Be sure to read the final paragraph, but your understanding of it
will depend on the earlier part of the content. This is amazing and
very funny.

The US standard railroad gauge (distance between the rails) is 4
feet, 8.5 inches. That's an exceedingly odd number.

Why was that gauge used? Because that's the way they built them in
England, and English expatriates built the US railroads.

Why did the English build them like that? Because the first rail
lines were built by the same people who built the pre-railroad
tramways, and that's the gauge they used.

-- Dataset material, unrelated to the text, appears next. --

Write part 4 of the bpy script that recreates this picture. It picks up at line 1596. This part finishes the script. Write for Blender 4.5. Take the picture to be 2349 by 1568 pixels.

Why did 'they' use that gauge then? Because the people who built the
tramways used the same jigs and tools that they used for building
wagons, which used that wheel spacing.

Why did the wagons have that particular odd wheel spacing? Well, if
they tried to use any other spacing, the wagon wheels would break on
some of the old, long distance roads in England, because that's the
spacing of the wheel ruts.

So who built those old rutted roads? Imperial Rome built the first
long distance roads in Europe (and England) for their legions. The
roads had been used ever since.

And the ruts in the roads? Roman war chariots formed the initial
ruts, which everyone else had to match for fear of destroying their
wagon wheels. Since the chariots were made for Imperial Rome, they
were all alike in the matter of wheel spacing. Therefore the United
States standard railroad gauge of 4 feet, 8.5 inches is derived from
the original specifications for an Imperial Roman war chariot.
Bureaucracies live forever.

So the next time you are handed a Specification/ Procedure/Process
and wonder, "What horse's ass came up with this?" you may be exactly
right.

Imperial Roman army chariots were made just wide enough to
accommodate the rear ends of two war horses. (Two horses' asses.)
Now, the twist to the story . . .

When you see a Space Shuttle sitting on its launch pad, there are two
big booster rockets attached to the sides of the main fuel tank.
These are solid rocket boosters, or SRBs. The SRBs are made by
Thiokol at their factory in Utah. The engineers who designed the
SRBs would have preferred to make them a bit fatter, but the SRBs had
to be shipped by train from the factory to the launch site. The
railroad line from the factory happens to run through a tunnel in the
mountains, and the SRBs had to fit through that tunnel. The tunnel
is slightly wider than the railroad track, and the railroad track, as
you now know, is about as wide as two horses' behinds.

So, a major Space Shuttle design feature of what is arguably the
world's most advanced transportation system was determined over two
thousand years ago by the width of a horse's ass.

And you thought being a horse's ass wasn't important?

Ancient horse's asses control almost everything.
And current horses' asses are controlling everything else.